CHALLENGE: Using the material that follows, identify and copy each line with the string "picture".

------------------------------------------------------------

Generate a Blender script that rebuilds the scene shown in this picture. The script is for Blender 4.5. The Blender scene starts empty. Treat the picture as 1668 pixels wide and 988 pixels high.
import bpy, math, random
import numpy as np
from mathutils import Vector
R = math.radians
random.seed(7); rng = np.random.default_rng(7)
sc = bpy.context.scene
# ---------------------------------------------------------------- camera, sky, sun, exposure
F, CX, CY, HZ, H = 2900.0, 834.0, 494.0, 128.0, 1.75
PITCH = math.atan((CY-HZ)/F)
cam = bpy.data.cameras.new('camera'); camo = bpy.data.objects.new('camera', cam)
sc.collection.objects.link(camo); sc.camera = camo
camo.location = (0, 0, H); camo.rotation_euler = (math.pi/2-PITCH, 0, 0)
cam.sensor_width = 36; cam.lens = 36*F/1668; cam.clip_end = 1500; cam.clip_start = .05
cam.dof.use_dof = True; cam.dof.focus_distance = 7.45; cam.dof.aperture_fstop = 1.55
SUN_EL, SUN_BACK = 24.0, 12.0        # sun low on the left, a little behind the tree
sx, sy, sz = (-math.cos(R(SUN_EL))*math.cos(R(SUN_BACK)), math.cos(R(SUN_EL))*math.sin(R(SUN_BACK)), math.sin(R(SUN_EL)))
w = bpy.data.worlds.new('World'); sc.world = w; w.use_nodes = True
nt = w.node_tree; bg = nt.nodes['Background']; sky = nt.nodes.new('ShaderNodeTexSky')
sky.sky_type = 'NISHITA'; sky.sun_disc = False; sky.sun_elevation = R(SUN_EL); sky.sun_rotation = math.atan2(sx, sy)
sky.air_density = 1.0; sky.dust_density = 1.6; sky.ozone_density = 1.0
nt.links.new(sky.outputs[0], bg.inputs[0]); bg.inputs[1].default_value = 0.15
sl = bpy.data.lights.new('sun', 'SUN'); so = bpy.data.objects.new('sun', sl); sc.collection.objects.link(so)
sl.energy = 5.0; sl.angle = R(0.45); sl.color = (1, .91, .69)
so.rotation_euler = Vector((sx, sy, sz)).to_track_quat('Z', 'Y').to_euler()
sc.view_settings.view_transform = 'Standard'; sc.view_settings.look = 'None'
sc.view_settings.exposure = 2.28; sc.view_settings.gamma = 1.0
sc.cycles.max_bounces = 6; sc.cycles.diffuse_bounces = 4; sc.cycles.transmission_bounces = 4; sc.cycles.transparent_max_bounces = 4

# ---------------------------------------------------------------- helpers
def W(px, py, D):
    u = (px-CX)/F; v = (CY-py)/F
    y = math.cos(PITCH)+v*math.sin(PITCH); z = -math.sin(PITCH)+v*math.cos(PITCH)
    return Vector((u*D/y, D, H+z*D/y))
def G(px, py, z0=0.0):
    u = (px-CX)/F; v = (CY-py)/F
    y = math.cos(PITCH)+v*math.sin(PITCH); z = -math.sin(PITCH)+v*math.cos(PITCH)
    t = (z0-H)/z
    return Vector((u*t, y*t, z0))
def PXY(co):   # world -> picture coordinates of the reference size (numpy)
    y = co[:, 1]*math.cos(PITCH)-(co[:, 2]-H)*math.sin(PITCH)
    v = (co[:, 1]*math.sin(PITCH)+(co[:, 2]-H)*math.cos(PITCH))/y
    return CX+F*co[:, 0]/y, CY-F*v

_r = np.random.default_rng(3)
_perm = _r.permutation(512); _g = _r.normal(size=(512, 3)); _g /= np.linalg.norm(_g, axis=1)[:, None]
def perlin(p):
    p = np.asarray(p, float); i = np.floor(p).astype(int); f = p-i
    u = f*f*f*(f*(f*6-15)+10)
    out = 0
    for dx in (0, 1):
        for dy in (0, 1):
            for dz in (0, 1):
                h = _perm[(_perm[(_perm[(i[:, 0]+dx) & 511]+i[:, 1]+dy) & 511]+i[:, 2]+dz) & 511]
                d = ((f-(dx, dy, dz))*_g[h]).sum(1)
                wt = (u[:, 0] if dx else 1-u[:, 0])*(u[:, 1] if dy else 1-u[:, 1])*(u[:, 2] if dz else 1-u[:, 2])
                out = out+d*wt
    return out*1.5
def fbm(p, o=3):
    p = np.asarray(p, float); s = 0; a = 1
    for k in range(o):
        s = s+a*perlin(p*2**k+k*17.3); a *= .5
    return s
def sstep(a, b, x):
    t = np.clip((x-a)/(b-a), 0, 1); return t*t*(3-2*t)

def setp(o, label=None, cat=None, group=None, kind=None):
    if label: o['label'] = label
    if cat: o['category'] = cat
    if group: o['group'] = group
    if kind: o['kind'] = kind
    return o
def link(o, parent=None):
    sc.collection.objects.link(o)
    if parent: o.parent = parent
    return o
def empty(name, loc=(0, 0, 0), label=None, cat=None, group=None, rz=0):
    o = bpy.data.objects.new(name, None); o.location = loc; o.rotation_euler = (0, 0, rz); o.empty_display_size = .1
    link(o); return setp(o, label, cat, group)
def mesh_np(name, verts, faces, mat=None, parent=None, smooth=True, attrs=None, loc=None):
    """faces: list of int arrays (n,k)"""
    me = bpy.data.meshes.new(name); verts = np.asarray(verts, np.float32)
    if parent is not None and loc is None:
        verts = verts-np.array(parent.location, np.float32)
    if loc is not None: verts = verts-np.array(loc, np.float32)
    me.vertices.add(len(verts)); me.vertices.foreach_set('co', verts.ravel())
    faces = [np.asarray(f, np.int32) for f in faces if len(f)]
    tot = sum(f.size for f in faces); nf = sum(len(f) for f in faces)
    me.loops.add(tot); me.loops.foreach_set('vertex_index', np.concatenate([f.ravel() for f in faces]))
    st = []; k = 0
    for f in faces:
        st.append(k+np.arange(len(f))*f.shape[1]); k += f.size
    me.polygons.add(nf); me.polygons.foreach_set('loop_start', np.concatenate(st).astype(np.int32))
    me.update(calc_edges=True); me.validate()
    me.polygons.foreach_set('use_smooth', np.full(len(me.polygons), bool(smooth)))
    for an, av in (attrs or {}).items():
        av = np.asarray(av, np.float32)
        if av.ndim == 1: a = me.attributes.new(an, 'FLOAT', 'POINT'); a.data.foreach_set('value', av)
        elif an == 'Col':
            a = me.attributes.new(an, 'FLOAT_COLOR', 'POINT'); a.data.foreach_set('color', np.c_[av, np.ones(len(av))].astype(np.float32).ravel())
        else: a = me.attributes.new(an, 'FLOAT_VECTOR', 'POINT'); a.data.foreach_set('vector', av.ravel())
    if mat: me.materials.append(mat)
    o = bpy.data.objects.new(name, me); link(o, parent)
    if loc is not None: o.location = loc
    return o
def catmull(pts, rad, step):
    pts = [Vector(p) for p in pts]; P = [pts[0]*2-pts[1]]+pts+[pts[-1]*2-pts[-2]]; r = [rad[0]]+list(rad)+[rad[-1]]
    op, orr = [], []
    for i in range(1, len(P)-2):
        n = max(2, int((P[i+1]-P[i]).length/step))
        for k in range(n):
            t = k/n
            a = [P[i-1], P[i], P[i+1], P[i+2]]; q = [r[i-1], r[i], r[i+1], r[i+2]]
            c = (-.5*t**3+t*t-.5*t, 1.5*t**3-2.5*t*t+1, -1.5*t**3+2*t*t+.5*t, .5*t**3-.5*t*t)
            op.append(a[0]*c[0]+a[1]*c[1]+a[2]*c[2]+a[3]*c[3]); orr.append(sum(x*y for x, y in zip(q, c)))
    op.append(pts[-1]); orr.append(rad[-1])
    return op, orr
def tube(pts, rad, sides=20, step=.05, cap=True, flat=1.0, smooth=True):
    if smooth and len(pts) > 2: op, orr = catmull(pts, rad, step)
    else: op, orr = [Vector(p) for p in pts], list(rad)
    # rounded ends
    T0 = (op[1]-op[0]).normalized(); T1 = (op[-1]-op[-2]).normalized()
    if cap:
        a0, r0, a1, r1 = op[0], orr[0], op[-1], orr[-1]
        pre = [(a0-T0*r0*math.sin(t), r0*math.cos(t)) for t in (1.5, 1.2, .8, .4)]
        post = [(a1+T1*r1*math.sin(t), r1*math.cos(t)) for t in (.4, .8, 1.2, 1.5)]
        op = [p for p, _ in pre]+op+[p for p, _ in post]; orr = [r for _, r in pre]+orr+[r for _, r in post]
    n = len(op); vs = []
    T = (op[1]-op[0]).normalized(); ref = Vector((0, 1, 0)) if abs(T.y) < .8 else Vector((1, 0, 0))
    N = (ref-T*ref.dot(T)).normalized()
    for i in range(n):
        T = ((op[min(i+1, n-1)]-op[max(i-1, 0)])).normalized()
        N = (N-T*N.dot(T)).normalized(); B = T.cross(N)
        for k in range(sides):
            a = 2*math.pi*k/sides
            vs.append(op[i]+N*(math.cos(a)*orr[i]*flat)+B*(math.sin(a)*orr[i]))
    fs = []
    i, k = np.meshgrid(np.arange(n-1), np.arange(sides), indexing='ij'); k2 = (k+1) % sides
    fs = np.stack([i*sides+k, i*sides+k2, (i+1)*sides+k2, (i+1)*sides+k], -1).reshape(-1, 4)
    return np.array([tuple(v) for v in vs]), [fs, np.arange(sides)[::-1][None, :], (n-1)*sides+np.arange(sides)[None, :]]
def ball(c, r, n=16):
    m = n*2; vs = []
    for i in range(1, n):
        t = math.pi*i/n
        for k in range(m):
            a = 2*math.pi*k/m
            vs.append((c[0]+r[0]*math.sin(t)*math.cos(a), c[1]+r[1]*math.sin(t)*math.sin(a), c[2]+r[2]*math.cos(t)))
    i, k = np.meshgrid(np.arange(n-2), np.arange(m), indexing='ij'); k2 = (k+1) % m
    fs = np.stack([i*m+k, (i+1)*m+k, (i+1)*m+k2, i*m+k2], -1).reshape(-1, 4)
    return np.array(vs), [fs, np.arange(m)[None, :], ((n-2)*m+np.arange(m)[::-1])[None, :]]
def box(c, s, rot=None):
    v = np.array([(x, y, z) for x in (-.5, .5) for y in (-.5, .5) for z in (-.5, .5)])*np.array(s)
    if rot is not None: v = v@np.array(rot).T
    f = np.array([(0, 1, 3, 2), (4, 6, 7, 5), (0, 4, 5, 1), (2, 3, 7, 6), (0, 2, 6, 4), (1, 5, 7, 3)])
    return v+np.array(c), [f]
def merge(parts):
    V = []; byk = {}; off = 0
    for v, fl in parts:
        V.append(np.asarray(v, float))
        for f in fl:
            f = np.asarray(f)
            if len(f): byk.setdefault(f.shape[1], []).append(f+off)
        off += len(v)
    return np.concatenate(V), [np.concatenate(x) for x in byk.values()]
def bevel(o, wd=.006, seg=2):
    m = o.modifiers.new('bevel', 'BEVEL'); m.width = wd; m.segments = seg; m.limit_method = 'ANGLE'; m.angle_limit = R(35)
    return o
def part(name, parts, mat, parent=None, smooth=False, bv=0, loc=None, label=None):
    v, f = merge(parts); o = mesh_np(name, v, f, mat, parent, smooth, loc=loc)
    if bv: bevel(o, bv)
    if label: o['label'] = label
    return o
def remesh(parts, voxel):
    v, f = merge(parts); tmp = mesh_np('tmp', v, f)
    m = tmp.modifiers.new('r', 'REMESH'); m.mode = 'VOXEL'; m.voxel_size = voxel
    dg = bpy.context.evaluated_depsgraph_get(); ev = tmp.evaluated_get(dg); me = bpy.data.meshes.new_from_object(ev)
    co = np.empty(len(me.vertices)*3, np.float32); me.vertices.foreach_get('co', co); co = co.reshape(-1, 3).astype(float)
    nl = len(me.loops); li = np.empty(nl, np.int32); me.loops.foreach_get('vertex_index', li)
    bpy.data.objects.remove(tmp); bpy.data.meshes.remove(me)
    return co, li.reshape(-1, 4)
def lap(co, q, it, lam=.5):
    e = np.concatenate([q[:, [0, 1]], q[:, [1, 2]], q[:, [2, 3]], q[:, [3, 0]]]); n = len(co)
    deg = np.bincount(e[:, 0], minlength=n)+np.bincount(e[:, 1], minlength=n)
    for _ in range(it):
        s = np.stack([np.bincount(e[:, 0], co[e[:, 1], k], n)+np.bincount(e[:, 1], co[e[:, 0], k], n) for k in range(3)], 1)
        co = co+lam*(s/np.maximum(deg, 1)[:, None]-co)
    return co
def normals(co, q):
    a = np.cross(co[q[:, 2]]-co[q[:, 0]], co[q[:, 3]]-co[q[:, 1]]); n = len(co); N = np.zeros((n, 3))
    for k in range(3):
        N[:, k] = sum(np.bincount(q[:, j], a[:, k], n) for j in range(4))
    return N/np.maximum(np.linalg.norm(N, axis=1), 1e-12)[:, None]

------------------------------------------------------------

RESPONSE TO THE TASK:
Generate a Blender script that rebuilds the scene shown in this picture. The script is for Blender 4.5. The Blender scene starts empty. Treat the picture as 1668 pixels wide and 988 pixels high.
def PXY(co):   # world -> picture coordinates of the reference size (numpy)